The mood, then, was decidedly gloomy, Matt Williams close enough to removing the hair from his head strand by strand, declaring this to be “the worst Irish performance I’ve seen in a long, long time”, the only thing that saved it from being accurately branded a “train wreck” that bonus point.
Any fears that Ireland would peak too soon in 2019 by obliterating their Six Nations opponents had, then, been allayed.
But Shane H shared his sinking feeling with us, that he was spotting similarities between this Irish team and the one that entered the 2007 World Cup with their hearts overflowing with hope, only for Argentina to leave said hearts in smithereens.
“I am a little bit worried,” he said, his face saying he was a lot worried.
By now Joe Molloy was in despair, his panel beginning to convince him that winning the World Cup might not be a foregone conclusion.
Sinead Kissane then tried heroically to get Joe Schmidt to explain why pause has been pressed on the team’s Autumn form, but his response – “every game has an independent lifespan” – left us none the wiser, to be honest.
Matt and Shane J, meanwhile, were fretting over Ireland’s body language, showing us clips of the players standing around with their hands on their hips and not having a chat with each other after bad things had happened. “It was shocking,” said Matt, although Shane J conceded that maybe they were being “hyper critical”.
Body language
While the analysis was largely focused on body language, unforced errors, a dodgy lineout, something called line speed, and the like, there was, somewhat frustratingly, no discussion of the impact of the version on Ireland's Call played pre-match by what sounded like a brass band that had been on the rip the night before.
You might need to ask your Granny about this, but it was like a 45 being played at 33, the rendition so funereal it had all the rousing qualities of Mozart’s Requiem Mass in D minor.
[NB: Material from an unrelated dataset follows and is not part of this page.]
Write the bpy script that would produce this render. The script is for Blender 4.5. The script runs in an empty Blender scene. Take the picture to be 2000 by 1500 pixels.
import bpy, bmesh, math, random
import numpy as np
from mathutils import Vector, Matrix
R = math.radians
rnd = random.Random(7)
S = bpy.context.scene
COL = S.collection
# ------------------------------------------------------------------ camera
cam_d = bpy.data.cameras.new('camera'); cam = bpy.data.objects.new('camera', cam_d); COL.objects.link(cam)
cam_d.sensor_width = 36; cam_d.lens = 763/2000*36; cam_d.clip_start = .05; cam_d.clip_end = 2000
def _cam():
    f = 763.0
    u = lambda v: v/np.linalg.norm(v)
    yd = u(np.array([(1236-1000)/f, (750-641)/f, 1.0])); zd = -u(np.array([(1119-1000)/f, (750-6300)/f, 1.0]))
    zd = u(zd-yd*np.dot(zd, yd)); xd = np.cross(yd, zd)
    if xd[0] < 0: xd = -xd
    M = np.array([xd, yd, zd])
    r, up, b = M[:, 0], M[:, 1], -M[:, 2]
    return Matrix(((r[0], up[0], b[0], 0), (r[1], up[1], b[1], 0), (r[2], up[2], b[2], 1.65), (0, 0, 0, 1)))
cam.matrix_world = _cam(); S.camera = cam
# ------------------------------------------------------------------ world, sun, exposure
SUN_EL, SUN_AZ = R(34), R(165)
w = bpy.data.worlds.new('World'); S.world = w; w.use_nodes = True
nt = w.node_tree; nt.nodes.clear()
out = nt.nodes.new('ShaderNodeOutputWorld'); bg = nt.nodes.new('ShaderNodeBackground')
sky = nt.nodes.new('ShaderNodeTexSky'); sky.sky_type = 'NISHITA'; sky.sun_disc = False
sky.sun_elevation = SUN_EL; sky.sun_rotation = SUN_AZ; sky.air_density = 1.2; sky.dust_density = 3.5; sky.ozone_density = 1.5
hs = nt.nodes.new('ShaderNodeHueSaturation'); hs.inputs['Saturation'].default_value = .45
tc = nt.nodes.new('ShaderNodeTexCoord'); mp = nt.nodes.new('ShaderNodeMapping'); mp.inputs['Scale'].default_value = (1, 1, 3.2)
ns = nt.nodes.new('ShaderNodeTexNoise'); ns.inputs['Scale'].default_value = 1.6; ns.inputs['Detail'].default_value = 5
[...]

By the end of it, the players looked like they’d just left a wake, overcome by melancholy, rather than being fired up and ready to enter their latest Six Nations battle.
In summary, how bad was the performance? “It wasn’t a disaster,” said Shane H, “but . . .”. It sounded like a big but, too.
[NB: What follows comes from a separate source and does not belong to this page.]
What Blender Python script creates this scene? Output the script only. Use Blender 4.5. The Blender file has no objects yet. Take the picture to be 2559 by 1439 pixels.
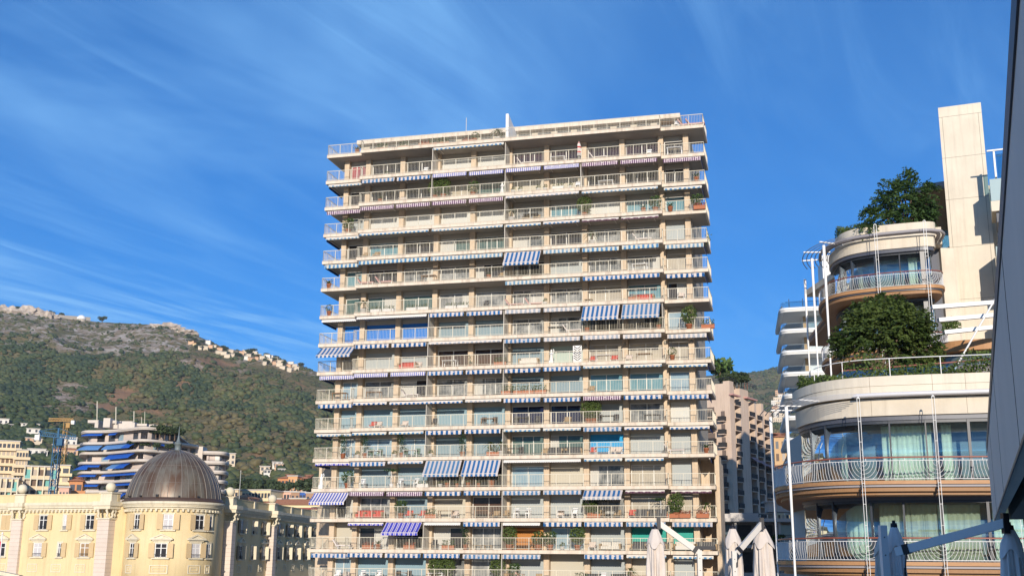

At least Wales had made us smile on Saturday by seeing off the Sasanachs, thereby keeping our title hopes above water.
Sonja McLaughlan: “That’s 12 wins on the bounce, you’re the history men, how significant is in that in the development of this side towards the World Cup?”
Welsh captain Alun Wyn Jones: “Ah, it’s just another Saturday.”
Sonja: “No it’s not, Alun Wyn.”
Next up for Ireland, France at home and then, gulp, Wales away. But as Winston put it, “for myself I am an optimist – it does not seem to be much use being anything else”.
“Atta boy,” Peter would, no doubt, say.